Ravindra Singh Bhati, 27, a former student leader and an independent legislator from the Sheo Assembly constituency, has stirred a desert storm with his well-attended public meetings in the sandy Barmer-Jaisalmer Lok Sabha seat.
One of the largest seats in the country in terms of geographical area, Barmer has had a penchant for electing rebels, royals, and former Army men since the first Lok Sabha polls in 1951-52. Now, Bhati's popularity has turned the constituency’s bipolar contest – between sitting Bharatiya Janata Party (BJP) member of Parliament Kailash Choudhary and Congress' Ummeda Ram Beniwal, who crossed over from the Rashtriya Loktantrik Party days before the elections, into a triangular one. Bhati, a Rajput, is not only drawing support from his community but also from Muslims, who have a sizeable presence in Barmer. Beniwal and Choudhary are Jats.
In 1951-52 and 1957, Barmer elected local feudal lords contesting as independent candidates. And in 1962, it sent the Ram Rajya Parishad's Tan Singh to the Lok Sabha. Amrit Nahata, who became famous in 1977 for producing the film Kissa Kursi Ka on the excesses of the Emergency years, was the Congress MP from this seat in 1967 and 1971. The Barmer seat was won by the Congress' Ram Niwas Mirdha in 1991, and Sona Ram Chaudhary, a retired colonel, in 1996, 1998 and 1999. Chaudhary lost to another retired colonel, Manvendra Singh of the BJP, in 2004.
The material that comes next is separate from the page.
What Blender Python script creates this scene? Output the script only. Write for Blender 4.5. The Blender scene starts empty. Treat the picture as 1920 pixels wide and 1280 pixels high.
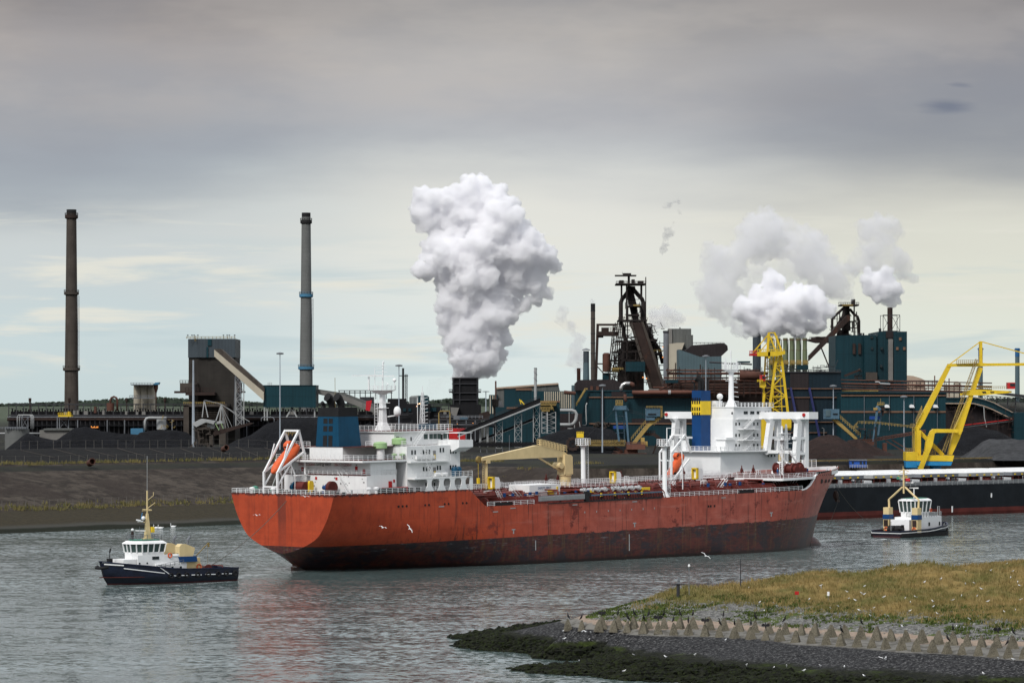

A decade later, Sona Ram, then with the BJP, defeated Manvendra's father, former Union minister Jaswant Singh, who contested as an Independent after being sacked by the BJP over his book on Muhammad Ali Jinnah. In 2019, Kailash Choudhary defeated Manvendra Singh, who contested as a Congress candidate. Singh is back in the BJP fold now.
In the December 2023 Assembly polls, the BJP won five of the eight Assembly seats that fall in the Barmer Lok Sabha constituency. Two seats went to independents – one of them Bhati – and the Congress bagged one.